A recent report done by Earth Track’s Koplow, “Biofuels—At What Cost?” found that total U.S. corn ethanol subsidies are “large, between $5.5 [billion] and $7.3 billion per year,” and soon will be even bigger, between $8 billion and $11 ­billion. Because the unit cost of displacing imported oil or avoiding carbon emissions is so highly subsidized, Koplow concluded, “there may be many quicker and cheaper ways to achieve these same goals.” Worldwatch, an environmentally minded organization in Washington, D.C., came to essentially the same conclusion earlier last year.

Because ethanol made from corn yields such modest environmental returns at such a high price, groups like Worldwatch and the NRDC prefer to focus on next-­generation ethanol technologies. Never­theless, a few good corn ethanol plants are showing some ways to a better future. One is the Nebraska plant backed by Khosla. Another is the Goodland Energy Center in Kansas, where plans call for a coal-fired boiler to supply steam and electricity to a biodiesel production plant and an ethanol plant while also putting electricity into the grid.

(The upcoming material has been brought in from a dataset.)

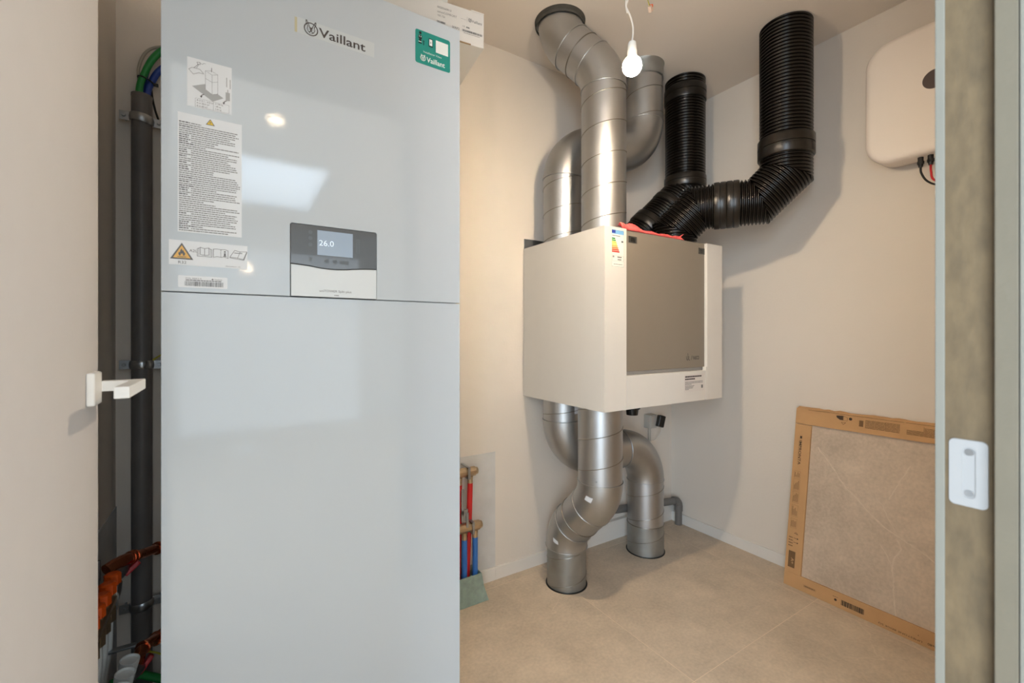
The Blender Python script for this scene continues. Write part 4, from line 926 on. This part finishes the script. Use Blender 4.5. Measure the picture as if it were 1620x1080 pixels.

That’s a big improvement on the way ethanol traditionally has been produced. But the best of all possible worlds would be a plant that runs on biofuels, perhaps its own waste products, and generates at least enough electricity to power itself—even though such plants are more expensive to design and build than your standard coal or natural gas mill.

Contemplating the closed-cycle approach, the NRDC’s Greene comments, “There’s so much potential to do this right. Why step back with coal?”